1935 Gibson

Color: Sunburst, Rating: 8.75, Sold (ID# 01384)
Call to Inquire: (818) 222-4113

Gibson's Rarest 17-Inch Archtop

This 17-inch-wide acoustic archtop weighs just 4.60 lbs. and has a very fat nut width of just under 1 3/4 inches and a standard Gibson scale length of 24 3/4 inches. Hand-carved bookmatched solid spruce top, two-piece curly maple back, maple sides, one-piece mahogany neck with a wonderfully thick profile, and rosewood fretboard with 19 frets and inlaid 'double-arrow' position markers. Headstock with inlaid Pearl "Gibson" logo and pearl diamond inlay. Single binding on the top and the back, single-bound fretboard. Kluson strip tuners with oval sandstone buttons. Frequensated rosewood bridge on rosewood base and trapeze tailpiece with four vertical lines on cross-bar. This guitar is in excellent plus (8.75) condition. Later tortoiseshell over three layer white/black/white pickguard. There is some miniscule belt buckle wear on the back of the guitar, a few marks on the sides and the top, a small amount of fretwear, but the frets have plenty of life left in them. The action on this guitar is nice and low -- it has never had nor needed a neck reset. Later Gibson black hardshell case with purple plush lining (9.00).

This is a transition model which has the 17 inch width of the 1935-39 model, but without the X-braced top and the checkered top binding that was introduced in 1935. It has the inlaid pearl diamond on the headstock which replaced the 'vase and culicues', and also the 'flat plate' tailpiece with cutouts which was introduced in 1936.

"The L-10 was the second of Gibson's f-hole archtop models, introduced in 1931. Originally it was a rather plain guitar, with black finish and dot inlay.

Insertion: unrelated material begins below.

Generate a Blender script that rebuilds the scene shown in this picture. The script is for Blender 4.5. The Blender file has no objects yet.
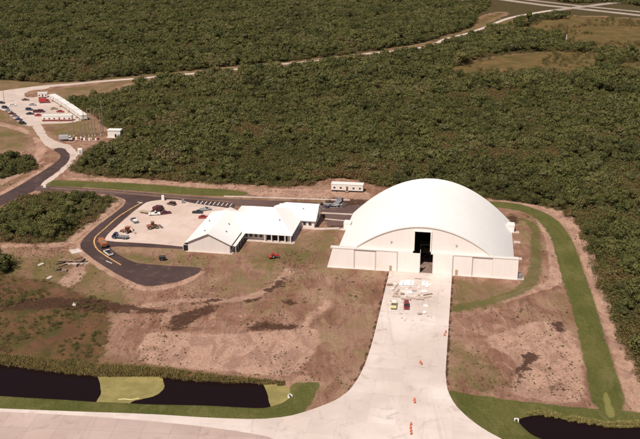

With the introduction of the L-12 in 1934, the L-10 adopted the fancy ornamentation of the L-12 but kept the black finish and nickel-plated metal parts. Later in 1934, with the increase in body sizes, the L-10 took on a dramatic new look, with bullet-shaped fingerboard inlays, a vase with curlicues on the peghead (replaced by the diamond a year later), checkered top binding, and a reddish sunburst top finish. While the models below and above it prospered, the L-10 did not. It was discontinued by 1939" (George Gruhn and Walter Carter, Acoustic Guitars and Other Fretted Instruments: A Photographic History, p. 172).